I have a soft spot for seventies horror.  I was surprised to learn that Anthony Hopkins and Burgess Meredith were in it.  And Ann-Margaret.  A movie about a stage magician going mad, I found that it kept me tense.  I didn’t know how the story went.  In case you’re curious, it goes like this: Corky, a stage magician with a ventriloquist act, is about to hit the big times.  He then flees to his childhood Catskills and finds his high school crush managing a remote, rundown resort.  She’s in a loveless marriage and Corky has trouble with women.  Two things become clear: his dummy says what he (Corky) really feels and Corky is seriously disturbed.  Fear of being found out leads him to murder and although Peg, his crush, really liked and likes him, he can’t separate himself from the dummy.

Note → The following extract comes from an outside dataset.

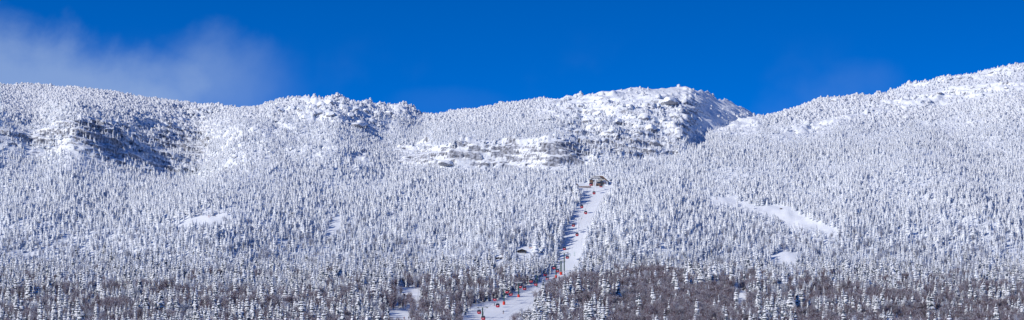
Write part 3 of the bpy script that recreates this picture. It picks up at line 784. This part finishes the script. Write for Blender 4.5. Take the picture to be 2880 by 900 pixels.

There’s an ambiguity here.  There are a couple scenes when Fats moves on his own.  Otherwise there’s nothing supernatural going on here.  That raises the question of whether the camera is lying or whether spooky action at a distance is taking place.  Overall I thought the movie was well done.  I wouldn’t have tolerated the language Fats uses when I was younger, but I did think Hopkins’ acting was quite good.  Playing a person struggling with a mental disorder requires some convincing acting to be bought.  And there was a feel to many seventies horror movies.  This one brought me back with the power of suggestion, and perhaps a little magic.